21. In the light of reasons discussed above, it must be said that learned District Judge erred in reversing the finding of the trial Court inspite of the opinion of the Handwriting Expert that surrounding circumstances supported the fact of delivery of possession and therefore, possession receipt was a reliable piece of evidence. A harsh finding recorded by the District Judge and relied upon by him for the purpose of denying specific performance that plaintiff has indulged into preparing forged possession receipt is required to be quashed and set aside.

22. Once, first two out of the three reasons, for which District Court felt that specific performance ought not to have been granted are found unsustainable, third reason is not required to be gone into, because plaintiffs shall be entitled to specific performance when the first two grounds are held nonexistent and therefore, insufficient to deny the specific performance.

At the cost of repetition, it may be stated that defendants have neither pleaded nor proved any of the circumstances which would attract either Section 14(1)(a) to (d) or Section 20(2)(a) to (c) of the Specific Relief Act, 1963, and therefore, presumption as contained in Explanation (i) to Section 10 of the said Act should stand in favour of the plaintiffs thereby entitling the plaintiffs for specific performance of the agreement.

23. For the reasons discussed hereinabove, it must be said that the trial Court had correctly used the discretion in granting specific performance in favour of plaintiffs and the District.
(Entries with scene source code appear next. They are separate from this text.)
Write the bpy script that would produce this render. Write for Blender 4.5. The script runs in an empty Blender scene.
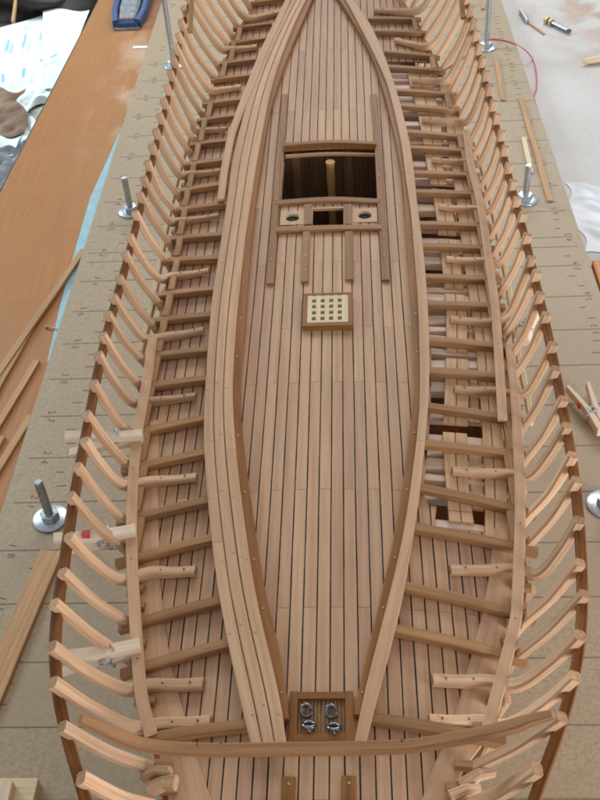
import bpy, bmesh, math, random
import numpy as np
from mathutils import Vector, Matrix
random.seed(7)
S = bpy.context.scene
COL = S.collection

# ------------------------------------------------------------------ camera model
F, CH = 1020.0, 0.67                       # focal length in photo pixels, camera height above the board (m)
XV = 388.0
YV = 400 + (F*F + 38*(XV-300))/960
_y = np.array([38, -960, F]); _d = np.array([XV-300, YV-400, F])
_Y = _y/np.linalg.norm(_y); _Z = -_d/np.linalg.norm(_d); _X = np.cross(_Y, _Z)
RM = np.array([_X, _Y, _Z]); CP = np.array([0, 0, CH])
def ray(px, py): return RM @ np.array([px-300, py-400, F])
def atz(px, py, z=0.0):
    d = ray(px, py); return CP + d*((z-CP[2])/d[2])
def atY(px, py, Y):
    d = ray(px, py); return CP + d*(Y/d[1])
ST = 0.05449/3                              # station spacing of the building board
XC = -0.021                                 # hull centre line
def camber(Y): return np.interp(Y/ST, [9, 12, 15, 20, 30, 45], [2.0, 1.9, 1.4, 1.0, .7, .5])
def deckz(X, Y, dz=0.0): return 0.322 - camber(Y)*(X-XC)**2 + dz
def on(px, py, dz=0.0):
    z = .32+dz
    for _ in range(25):
        P = atz(px, py, z); z = deckz(P[0], P[1], dz)
    return P
def V(p): return Vector((float(p[0]), float(p[1]), float(p[2])))

# ------------------------------------------------------------------ materials
def srgb(r, g, b):
    def c(u):
        u /= 255.0
        return u/12.92 if u <= .04045 else ((u+.055)/1.055)**2.4
    return (c(r), c(g), c(b), 1)
def new_mat(name):
    m = bpy.data.materials.new(name); m.use_nodes = True
    nt = m.node_tree; bs = nt.nodes['Principled BSDF']
    return m, nt, bs
def N(nt, t, **k):
    n = nt.nodes.new(t)
    for a, b in k.items(): setattr(n, a, b)
    return n
def mixc(nt, fac, a, b, mode='MIX'):
    n = N(nt, 'ShaderNodeMix', data_type='RGBA', blend_type=mode)
    for sock, val in ((n.inputs[0], fac), (n.inputs[6], a), (n.inputs[7], b)):
        if hasattr(val, 'links') or isinstance(val, bpy.types.NodeSocket): nt.links.new(val, sock)
        else: sock.default_value = val
    return n.outputs[2]
def ramp(nt, src, p0, p1, c0=(0,0,0,1), c1=(1,1,1,1)):
    r = N(nt, 'ShaderNodeValToRGB'); nt.links.new(src, r.inputs[0])
    e = r.color_ramp.elements; e[0].position, e[1].position = p0, p1; e[0].color, e[1].color = c0, c1
    return r.outputs[0]
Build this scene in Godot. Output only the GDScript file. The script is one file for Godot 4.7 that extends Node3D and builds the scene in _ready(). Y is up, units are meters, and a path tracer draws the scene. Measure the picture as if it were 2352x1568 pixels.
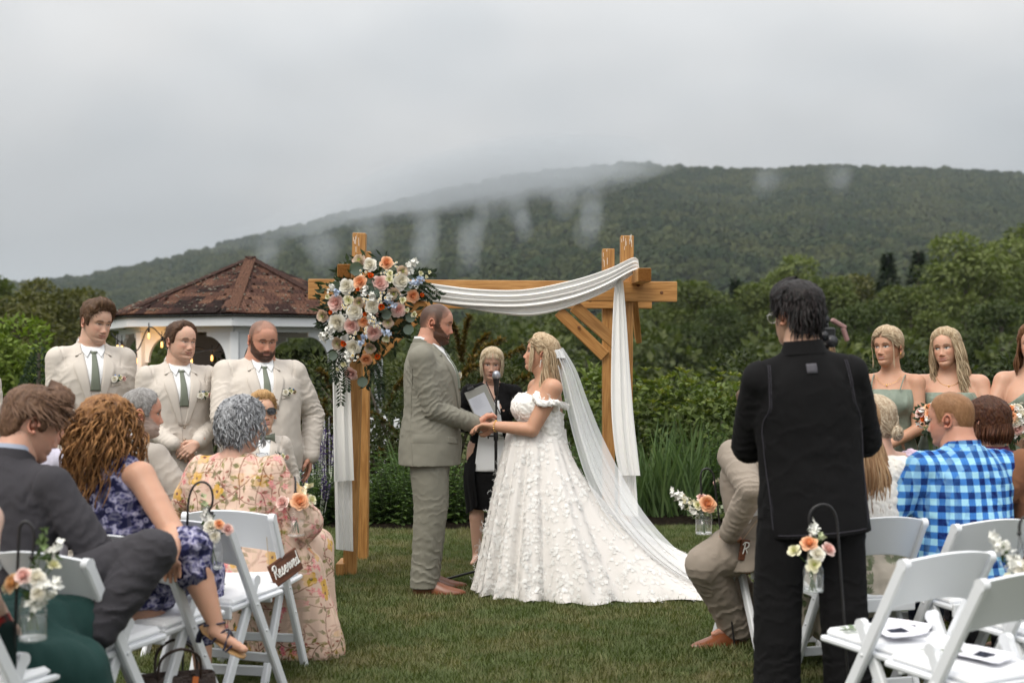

Judge was not justified in interfering with the same. The reasons relied upon by the District Judge for interfering are non-existent.

24. The appeal is, therefore, allowed. The judgement and order passed by the 3rd Additional District Judge, Jalgaon on 1-2-1992 in Civil Appeal No. 443/1984 is set aside and the judgement and order dated 18-10-1984 passed by Civil Judge (Junior Division), Erandol, in R.C.S. No. 160/79 is restored.

25. Respondent No. 1 shall bear her own cost and pay the cost of appellants of all three stages of the litigation. Rest of the respondents shall bear their own costs throughout.